REQUIREMENTS>
Every line below should be repeated exactly.

PROVIDED DATA>
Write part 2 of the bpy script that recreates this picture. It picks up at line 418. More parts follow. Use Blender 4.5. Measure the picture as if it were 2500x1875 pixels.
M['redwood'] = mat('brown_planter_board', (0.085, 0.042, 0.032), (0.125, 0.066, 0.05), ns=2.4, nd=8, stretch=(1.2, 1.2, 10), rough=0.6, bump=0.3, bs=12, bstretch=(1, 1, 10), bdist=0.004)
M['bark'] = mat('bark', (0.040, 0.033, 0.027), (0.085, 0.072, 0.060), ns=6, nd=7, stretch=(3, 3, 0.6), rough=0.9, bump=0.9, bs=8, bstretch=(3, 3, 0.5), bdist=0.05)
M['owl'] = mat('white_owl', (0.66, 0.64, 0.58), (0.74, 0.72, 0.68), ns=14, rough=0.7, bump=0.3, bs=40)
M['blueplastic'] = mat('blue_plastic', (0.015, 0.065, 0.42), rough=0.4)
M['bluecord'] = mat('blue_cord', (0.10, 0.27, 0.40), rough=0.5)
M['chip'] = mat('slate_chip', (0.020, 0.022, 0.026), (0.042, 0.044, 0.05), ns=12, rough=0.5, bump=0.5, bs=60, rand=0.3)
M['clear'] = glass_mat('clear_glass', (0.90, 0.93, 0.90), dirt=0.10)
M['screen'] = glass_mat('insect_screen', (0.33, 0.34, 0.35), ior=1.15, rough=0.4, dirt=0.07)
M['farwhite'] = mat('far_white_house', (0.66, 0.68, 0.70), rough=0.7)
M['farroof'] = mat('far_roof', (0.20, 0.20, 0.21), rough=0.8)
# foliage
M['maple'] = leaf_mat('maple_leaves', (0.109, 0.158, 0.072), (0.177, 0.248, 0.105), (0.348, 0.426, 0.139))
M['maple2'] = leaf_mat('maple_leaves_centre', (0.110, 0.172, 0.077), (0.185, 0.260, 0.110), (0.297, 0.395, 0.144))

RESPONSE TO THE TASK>
Write part 2 of the bpy script that recreates this picture. It picks up at line 418. More parts follow. Use Blender 4.5. Measure the picture as if it were 2500x1875 pixels.
M['redwood'] = mat('brown_planter_board', (0.085, 0.042, 0.032), (0.125, 0.066, 0.05), ns=2.4, nd=8, stretch=(1.2, 1.2, 10), rough=0.6, bump=0.3, bs=12, bstretch=(1, 1, 10), bdist=0.004)
M['bark'] = mat('bark', (0.040, 0.033, 0.027), (0.085, 0.072, 0.060), ns=6, nd=7, stretch=(3, 3, 0.6), rough=0.9, bump=0.9, bs=8, bstretch=(3, 3, 0.5), bdist=0.05)
M['owl'] = mat('white_owl', (0.66, 0.64, 0.58), (0.74, 0.72, 0.68), ns=14, rough=0.7, bump=0.3, bs=40)
M['blueplastic'] = mat('blue_plastic', (0.015, 0.065, 0.42), rough=0.4)
M['bluecord'] = mat('blue_cord', (0.10, 0.27, 0.40), rough=0.5)
M['chip'] = mat('slate_chip', (0.020, 0.022, 0.026), (0.042, 0.044, 0.05), ns=12, rough=0.5, bump=0.5, bs=60, rand=0.3)
M['clear'] = glass_mat('clear_glass', (0.90, 0.93, 0.90), dirt=0.10)
M['screen'] = glass_mat('insect_screen', (0.33, 0.34, 0.35), ior=1.15, rough=0.4, dirt=0.07)
M['farwhite'] = mat('far_white_house', (0.66, 0.68, 0.70), rough=0.7)
M['farroof'] = mat('far_roof', (0.20, 0.20, 0.21), rough=0.8)
# foliage
M['maple'] = leaf_mat('maple_leaves', (0.109, 0.158, 0.072), (0.177, 0.248, 0.105), (0.348, 0.426, 0.139))
M['maple2'] = leaf_mat('maple_leaves_centre', (0.110, 0.172, 0.077), (0.185, 0.260, 0.110), (0.297, 0.395, 0.144))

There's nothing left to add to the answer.